▶

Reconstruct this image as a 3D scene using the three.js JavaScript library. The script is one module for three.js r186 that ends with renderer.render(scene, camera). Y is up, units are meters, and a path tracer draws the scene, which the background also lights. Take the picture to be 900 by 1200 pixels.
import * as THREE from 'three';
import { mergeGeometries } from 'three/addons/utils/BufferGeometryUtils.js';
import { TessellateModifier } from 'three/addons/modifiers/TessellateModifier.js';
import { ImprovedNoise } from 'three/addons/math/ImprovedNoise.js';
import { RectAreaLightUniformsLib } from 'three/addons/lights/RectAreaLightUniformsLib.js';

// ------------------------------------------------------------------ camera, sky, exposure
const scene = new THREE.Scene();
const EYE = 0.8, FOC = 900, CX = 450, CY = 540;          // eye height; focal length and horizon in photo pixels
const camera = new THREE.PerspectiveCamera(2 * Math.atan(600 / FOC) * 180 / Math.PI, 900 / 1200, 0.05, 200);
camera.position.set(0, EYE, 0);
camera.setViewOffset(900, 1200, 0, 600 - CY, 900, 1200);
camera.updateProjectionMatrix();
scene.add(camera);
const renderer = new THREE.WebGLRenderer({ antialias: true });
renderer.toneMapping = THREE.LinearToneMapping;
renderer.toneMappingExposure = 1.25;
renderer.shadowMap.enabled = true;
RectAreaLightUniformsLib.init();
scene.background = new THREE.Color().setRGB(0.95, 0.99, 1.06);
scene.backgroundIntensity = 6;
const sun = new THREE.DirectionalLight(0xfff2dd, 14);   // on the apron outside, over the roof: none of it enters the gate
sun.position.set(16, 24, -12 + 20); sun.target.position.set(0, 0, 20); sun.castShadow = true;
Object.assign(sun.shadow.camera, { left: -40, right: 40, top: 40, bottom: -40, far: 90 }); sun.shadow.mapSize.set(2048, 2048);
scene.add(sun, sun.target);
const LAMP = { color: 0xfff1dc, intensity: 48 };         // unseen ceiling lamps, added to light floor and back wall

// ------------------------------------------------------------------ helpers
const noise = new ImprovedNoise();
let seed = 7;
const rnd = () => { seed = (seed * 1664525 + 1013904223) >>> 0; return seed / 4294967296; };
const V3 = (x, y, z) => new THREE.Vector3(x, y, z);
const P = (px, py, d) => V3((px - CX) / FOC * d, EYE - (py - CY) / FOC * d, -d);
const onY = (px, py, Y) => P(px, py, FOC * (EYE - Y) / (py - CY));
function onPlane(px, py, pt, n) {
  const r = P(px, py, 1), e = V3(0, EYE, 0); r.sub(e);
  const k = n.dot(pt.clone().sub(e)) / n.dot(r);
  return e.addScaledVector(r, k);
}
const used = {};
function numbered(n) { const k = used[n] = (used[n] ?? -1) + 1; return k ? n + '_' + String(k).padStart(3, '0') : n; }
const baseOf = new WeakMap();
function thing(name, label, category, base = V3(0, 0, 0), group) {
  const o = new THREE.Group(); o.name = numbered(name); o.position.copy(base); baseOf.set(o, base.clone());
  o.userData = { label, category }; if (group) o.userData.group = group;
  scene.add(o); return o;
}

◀

Return all the data exactly as given.

Reconstruct this image as a 3D scene using the three.js JavaScript library. The script is one module for three.js r186 that ends with renderer.render(scene, camera). Y is up, units are meters, and a path tracer draws the scene, which the background also lights. Take the picture to be 900 by 1200 pixels.
import * as THREE from 'three';
import { mergeGeometries } from 'three/addons/utils/BufferGeometryUtils.js';
import { TessellateModifier } from 'three/addons/modifiers/TessellateModifier.js';
import { ImprovedNoise } from 'three/addons/math/ImprovedNoise.js';
import { RectAreaLightUniformsLib } from 'three/addons/lights/RectAreaLightUniformsLib.js';

// ------------------------------------------------------------------ camera, sky, exposure
const scene = new THREE.Scene();
const EYE = 0.8, FOC = 900, CX = 450, CY = 540;          // eye height; focal length and horizon in photo pixels
const camera = new THREE.PerspectiveCamera(2 * Math.atan(600 / FOC) * 180 / Math.PI, 900 / 1200, 0.05, 200);
camera.position.set(0, EYE, 0);
camera.setViewOffset(900, 1200, 0, 600 - CY, 900, 1200);
camera.updateProjectionMatrix();
scene.add(camera);
const renderer = new THREE.WebGLRenderer({ antialias: true });
renderer.toneMapping = THREE.LinearToneMapping;
renderer.toneMappingExposure = 1.25;
renderer.shadowMap.enabled = true;
RectAreaLightUniformsLib.init();
scene.background = new THREE.Color().setRGB(0.95, 0.99, 1.06);
scene.backgroundIntensity = 6;
const sun = new THREE.DirectionalLight(0xfff2dd, 14);   // on the apron outside, over the roof: none of it enters the gate
sun.position.set(16, 24, -12 + 20); sun.target.position.set(0, 0, 20); sun.castShadow = true;
Object.assign(sun.shadow.camera, { left: -40, right: 40, top: 40, bottom: -40, far: 90 }); sun.shadow.mapSize.set(2048, 2048);
scene.add(sun, sun.target);
const LAMP = { color: 0xfff1dc, intensity: 48 };         // unseen ceiling lamps, added to light floor and back wall

// ------------------------------------------------------------------ helpers
const noise = new ImprovedNoise();
let seed = 7;
const rnd = () => { seed = (seed * 1664525 + 1013904223) >>> 0; return seed / 4294967296; };
const V3 = (x, y, z) => new THREE.Vector3(x, y, z);
const P = (px, py, d) => V3((px - CX) / FOC * d, EYE - (py - CY) / FOC * d, -d);
const onY = (px, py, Y) => P(px, py, FOC * (EYE - Y) / (py - CY));
function onPlane(px, py, pt, n) {
  const r = P(px, py, 1), e = V3(0, EYE, 0); r.sub(e);
  const k = n.dot(pt.clone().sub(e)) / n.dot(r);
  return e.addScaledVector(r, k);
}
const used = {};
function numbered(n) { const k = used[n] = (used[n] ?? -1) + 1; return k ? n + '_' + String(k).padStart(3, '0') : n; }
const baseOf = new WeakMap();
function thing(name, label, category, base = V3(0, 0, 0), group) {
  const o = new THREE.Group(); o.name = numbered(name); o.position.copy(base); baseOf.set(o, base.clone());
  o.userData = { label, category }; if (group) o.userData.group = group;
  scene.add(o); return o;
}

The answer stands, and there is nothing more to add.